Parseable can be deployed in a high-availability configuration. In this configuration, Parseable runs in a cluster of multiple ingestors and a query node, also serving as the main node. The ingestors can be load balanced in a standard round robin configuration. In case an ingestor fails, the load balancer will automatically route the requests to the healthy ingestors.

The query node is responsible for executing the queries and fetching the data from the storage. The query node can be scaled vertically to handle more queries. Refer to the High Availability section for more details.

Storage

Once the JSON payload data reaches the server, it is validated and parsed to a columnar Apache Arrow format in memory. Subsequent events are appended to the Arrow record batch in memory, and a copy is kept on disk (to prevent data loss). Finally, after a configurable duration, the Arrow record batch is converted to Parquet and then pushed to the S3 (or compatible) bucket.

Parquet on object storage is organized into prefixes based on stream name, date, and time. This ensures the server fetches specific dataset(s) based on the query time range. We're working on a compaction approach that will further compress and optimize the storage while ensuring queryable data at all times.

Modes

Parseable can use a drive (mount points) or S3 (and compatible) bucket as the backend storage. The storage mode can be configured while starting the Parseable server with the sub-commands local-store or s3-store, for drive or object storage, respectively.

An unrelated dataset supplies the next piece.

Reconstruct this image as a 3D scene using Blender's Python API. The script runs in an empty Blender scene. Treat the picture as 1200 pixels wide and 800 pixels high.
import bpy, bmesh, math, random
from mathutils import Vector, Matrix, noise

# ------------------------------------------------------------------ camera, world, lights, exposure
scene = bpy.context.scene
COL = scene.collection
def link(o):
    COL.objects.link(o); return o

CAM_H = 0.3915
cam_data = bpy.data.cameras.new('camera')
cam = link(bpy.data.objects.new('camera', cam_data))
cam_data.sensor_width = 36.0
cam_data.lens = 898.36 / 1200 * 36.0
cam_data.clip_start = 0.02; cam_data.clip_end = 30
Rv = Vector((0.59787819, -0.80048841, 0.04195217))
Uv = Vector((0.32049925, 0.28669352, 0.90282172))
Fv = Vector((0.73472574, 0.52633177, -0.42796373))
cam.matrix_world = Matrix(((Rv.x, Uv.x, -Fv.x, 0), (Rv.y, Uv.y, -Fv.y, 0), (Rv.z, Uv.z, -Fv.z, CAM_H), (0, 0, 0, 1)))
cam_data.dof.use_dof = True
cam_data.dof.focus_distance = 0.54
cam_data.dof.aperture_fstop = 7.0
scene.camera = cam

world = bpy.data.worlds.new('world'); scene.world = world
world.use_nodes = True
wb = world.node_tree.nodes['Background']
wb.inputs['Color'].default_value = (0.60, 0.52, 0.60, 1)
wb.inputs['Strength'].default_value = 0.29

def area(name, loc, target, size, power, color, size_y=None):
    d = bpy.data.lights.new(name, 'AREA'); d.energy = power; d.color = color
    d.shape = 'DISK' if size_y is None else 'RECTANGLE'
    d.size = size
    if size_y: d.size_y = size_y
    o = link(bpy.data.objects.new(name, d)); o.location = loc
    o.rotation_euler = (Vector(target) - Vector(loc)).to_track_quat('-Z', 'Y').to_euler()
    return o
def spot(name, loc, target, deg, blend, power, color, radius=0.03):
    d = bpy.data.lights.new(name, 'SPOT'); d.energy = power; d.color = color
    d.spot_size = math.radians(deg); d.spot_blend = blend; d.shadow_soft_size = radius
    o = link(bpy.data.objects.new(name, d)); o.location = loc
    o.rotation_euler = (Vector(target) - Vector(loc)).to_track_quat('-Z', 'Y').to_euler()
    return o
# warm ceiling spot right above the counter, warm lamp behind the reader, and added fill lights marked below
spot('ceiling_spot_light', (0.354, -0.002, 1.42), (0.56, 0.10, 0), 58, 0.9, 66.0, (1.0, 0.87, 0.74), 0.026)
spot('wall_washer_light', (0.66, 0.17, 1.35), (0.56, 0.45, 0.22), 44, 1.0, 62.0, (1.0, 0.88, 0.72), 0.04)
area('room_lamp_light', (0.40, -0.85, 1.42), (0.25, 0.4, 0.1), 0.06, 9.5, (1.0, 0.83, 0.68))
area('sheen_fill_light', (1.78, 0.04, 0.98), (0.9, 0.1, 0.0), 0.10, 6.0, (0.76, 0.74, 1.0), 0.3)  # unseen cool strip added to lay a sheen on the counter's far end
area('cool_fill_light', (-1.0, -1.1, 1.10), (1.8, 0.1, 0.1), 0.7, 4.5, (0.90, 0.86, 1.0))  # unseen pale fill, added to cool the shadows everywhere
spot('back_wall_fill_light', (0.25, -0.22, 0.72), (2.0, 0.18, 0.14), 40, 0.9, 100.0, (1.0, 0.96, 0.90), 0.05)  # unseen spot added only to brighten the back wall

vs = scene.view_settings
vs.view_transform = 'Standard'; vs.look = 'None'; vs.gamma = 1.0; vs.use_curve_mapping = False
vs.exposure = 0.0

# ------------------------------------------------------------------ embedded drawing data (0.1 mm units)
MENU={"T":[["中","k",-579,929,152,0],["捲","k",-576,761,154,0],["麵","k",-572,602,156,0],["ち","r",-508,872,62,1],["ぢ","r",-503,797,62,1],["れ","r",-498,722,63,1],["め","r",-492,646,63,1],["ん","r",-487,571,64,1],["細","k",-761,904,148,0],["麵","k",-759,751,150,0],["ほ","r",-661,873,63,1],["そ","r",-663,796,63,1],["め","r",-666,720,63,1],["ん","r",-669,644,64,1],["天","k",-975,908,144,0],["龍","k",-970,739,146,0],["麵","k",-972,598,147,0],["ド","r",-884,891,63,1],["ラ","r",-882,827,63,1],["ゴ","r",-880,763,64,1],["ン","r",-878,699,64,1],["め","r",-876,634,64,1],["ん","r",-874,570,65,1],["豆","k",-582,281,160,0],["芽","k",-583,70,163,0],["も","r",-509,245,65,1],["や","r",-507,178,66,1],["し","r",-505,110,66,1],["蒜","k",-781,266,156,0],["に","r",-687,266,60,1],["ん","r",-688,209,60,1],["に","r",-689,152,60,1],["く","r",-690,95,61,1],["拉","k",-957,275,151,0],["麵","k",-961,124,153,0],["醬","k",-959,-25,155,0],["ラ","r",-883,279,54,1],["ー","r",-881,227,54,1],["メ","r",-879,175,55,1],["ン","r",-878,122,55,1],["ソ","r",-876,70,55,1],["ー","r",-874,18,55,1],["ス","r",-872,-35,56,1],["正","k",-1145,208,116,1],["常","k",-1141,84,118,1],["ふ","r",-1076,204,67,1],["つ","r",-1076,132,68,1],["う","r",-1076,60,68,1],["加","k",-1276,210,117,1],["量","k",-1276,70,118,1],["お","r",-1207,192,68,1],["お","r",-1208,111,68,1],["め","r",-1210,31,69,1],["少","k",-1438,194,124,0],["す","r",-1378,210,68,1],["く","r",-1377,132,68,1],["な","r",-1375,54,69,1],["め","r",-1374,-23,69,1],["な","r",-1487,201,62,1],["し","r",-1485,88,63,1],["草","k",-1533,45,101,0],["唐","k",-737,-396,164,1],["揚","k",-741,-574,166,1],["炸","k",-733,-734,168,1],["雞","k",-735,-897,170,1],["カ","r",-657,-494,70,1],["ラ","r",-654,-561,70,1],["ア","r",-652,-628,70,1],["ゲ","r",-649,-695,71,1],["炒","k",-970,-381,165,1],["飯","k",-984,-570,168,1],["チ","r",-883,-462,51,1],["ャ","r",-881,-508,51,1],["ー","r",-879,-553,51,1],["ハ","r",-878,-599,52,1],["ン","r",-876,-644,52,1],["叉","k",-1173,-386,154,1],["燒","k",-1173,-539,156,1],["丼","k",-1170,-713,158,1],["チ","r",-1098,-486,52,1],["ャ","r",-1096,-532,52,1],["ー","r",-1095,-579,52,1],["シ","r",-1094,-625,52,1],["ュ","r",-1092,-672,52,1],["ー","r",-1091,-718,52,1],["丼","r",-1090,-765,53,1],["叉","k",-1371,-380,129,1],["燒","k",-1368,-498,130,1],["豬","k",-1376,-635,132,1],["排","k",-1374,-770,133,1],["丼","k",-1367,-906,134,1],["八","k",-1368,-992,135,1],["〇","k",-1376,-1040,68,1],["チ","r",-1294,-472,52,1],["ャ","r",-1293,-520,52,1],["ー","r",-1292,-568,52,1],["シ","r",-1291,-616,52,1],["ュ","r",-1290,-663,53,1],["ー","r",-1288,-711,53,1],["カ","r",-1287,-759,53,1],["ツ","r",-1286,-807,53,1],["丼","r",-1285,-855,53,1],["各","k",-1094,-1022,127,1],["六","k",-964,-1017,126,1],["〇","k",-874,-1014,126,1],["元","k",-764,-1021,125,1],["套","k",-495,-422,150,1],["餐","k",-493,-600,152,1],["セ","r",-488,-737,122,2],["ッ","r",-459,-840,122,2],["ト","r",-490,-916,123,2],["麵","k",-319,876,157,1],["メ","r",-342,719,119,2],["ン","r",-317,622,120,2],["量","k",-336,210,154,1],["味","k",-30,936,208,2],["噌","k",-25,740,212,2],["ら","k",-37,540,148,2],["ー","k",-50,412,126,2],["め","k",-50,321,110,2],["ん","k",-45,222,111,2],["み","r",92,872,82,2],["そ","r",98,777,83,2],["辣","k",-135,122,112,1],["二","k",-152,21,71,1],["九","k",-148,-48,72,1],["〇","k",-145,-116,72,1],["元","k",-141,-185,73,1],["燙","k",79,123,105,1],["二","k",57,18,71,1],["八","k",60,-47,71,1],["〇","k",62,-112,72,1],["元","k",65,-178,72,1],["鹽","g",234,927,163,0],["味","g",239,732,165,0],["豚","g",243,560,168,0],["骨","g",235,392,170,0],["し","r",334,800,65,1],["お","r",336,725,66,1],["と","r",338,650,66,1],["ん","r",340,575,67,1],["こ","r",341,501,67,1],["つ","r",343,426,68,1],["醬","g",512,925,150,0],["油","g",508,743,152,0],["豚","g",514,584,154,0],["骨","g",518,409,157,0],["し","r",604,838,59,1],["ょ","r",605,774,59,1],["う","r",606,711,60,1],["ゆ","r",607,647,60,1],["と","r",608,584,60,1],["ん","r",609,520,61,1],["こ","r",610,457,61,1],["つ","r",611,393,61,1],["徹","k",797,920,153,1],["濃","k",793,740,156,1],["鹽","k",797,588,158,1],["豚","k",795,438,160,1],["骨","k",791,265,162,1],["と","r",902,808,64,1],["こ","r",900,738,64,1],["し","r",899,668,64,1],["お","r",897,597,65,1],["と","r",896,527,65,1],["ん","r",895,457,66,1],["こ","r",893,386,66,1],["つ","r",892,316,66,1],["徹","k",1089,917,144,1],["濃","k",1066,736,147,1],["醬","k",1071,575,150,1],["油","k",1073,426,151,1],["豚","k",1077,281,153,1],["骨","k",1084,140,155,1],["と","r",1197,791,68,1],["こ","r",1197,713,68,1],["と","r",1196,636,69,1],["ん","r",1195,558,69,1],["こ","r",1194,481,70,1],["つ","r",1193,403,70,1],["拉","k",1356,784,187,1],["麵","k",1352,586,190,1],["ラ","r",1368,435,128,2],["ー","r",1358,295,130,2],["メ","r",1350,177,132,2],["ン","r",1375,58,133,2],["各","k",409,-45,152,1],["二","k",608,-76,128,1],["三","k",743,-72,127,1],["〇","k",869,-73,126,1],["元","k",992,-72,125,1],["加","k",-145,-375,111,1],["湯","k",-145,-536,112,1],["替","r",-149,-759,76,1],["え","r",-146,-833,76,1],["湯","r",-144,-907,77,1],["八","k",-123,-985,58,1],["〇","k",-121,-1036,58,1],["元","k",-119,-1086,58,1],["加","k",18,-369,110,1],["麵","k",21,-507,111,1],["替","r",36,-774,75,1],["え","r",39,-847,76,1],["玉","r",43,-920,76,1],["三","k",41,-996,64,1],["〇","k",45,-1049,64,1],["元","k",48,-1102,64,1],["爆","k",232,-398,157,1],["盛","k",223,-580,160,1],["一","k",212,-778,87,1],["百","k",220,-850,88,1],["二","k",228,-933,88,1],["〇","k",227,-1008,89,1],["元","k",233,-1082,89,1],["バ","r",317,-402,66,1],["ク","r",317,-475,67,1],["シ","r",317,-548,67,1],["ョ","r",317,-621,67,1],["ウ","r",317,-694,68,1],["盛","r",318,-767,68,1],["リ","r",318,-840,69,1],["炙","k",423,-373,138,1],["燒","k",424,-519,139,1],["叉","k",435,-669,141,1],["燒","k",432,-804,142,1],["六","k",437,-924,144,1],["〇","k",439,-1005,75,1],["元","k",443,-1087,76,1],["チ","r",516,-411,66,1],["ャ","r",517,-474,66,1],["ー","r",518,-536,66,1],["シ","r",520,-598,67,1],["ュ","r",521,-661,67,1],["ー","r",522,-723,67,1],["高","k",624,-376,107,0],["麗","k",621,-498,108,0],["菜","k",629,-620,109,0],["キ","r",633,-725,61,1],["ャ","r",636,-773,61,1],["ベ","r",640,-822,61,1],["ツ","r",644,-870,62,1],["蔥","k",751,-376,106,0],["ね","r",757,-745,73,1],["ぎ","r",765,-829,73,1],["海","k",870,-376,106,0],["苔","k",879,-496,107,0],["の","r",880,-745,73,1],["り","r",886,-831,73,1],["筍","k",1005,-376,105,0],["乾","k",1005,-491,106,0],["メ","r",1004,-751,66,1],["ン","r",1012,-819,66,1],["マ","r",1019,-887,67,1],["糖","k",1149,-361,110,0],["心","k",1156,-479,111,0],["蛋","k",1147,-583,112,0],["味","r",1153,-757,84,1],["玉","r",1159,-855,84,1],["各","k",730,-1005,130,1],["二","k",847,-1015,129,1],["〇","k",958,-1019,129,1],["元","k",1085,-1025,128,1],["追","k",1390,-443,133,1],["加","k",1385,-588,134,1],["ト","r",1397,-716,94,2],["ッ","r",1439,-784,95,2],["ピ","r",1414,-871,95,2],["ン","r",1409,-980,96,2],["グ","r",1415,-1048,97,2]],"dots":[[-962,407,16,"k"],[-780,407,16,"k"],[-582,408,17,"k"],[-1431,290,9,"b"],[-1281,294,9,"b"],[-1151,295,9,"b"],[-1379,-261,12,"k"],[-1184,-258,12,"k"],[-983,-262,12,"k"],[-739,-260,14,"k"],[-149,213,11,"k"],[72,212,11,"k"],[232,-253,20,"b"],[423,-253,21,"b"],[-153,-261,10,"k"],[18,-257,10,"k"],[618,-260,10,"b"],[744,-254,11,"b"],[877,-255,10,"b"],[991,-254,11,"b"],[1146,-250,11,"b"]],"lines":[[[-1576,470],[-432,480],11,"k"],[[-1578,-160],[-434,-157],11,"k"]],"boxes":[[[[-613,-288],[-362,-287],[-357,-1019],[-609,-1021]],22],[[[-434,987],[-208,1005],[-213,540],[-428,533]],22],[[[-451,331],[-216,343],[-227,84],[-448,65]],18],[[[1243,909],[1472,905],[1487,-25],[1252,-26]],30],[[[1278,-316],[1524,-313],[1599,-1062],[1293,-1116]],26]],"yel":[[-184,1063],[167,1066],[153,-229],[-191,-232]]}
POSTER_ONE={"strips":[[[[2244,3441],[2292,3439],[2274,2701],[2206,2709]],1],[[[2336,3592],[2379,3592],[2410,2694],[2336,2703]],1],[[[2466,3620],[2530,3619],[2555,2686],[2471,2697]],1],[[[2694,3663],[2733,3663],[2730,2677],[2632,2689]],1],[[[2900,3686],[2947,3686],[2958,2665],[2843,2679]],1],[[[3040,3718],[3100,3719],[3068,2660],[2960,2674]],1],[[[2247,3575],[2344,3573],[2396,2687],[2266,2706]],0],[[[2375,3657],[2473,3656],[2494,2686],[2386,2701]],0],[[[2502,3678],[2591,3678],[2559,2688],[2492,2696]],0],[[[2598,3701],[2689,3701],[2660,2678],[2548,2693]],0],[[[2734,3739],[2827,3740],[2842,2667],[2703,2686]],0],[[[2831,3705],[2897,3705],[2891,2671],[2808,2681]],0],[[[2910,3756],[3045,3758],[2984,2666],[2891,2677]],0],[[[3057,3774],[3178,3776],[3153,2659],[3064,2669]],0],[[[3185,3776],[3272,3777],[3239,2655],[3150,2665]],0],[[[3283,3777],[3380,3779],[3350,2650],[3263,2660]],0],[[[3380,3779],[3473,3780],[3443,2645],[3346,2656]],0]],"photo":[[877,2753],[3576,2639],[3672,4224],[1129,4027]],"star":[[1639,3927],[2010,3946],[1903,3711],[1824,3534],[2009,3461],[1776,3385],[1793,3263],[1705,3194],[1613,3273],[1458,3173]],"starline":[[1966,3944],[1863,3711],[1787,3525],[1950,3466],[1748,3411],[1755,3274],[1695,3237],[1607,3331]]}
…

Based on the storage mode, the server requires certain environment variables to be set. Refer to the environment variables section for more details.

We recommend the local-store mode for only development and testing purposes. Note that once the server is started, the storage mode can't be changed.

Compression

Parseable uses lz4 as the default compression algorithm for Parquet files. To choose a different compression algorithm, set the environment variable P_PARQUET_COMPRESSION_ALGO to one of the following - uncompressed, snappy, gzip, lzo, brotli, zstd.

You can even change the compression algorithm in run time. For example, to change the compression algorithm in an existing Parseable instance, stop the instance first. Next, set the environment variable P_PARQUET_COMPRESSION_ALGO to the desired compression algorithm and start the instance. The Parquet files created after the change will use the new compression algorithm. You can, in the meantime, continue to query the existing data seamlessly.

Storage manifest

For each day, Parseable creates a manifest file that contains the metadata of the Parquet files ingested for that day. The manifest file is stored in the same S3 bucket as the Parquet files. The query server uses the manifest file to filter out the relevant Parquet files based on the query filters and the time range.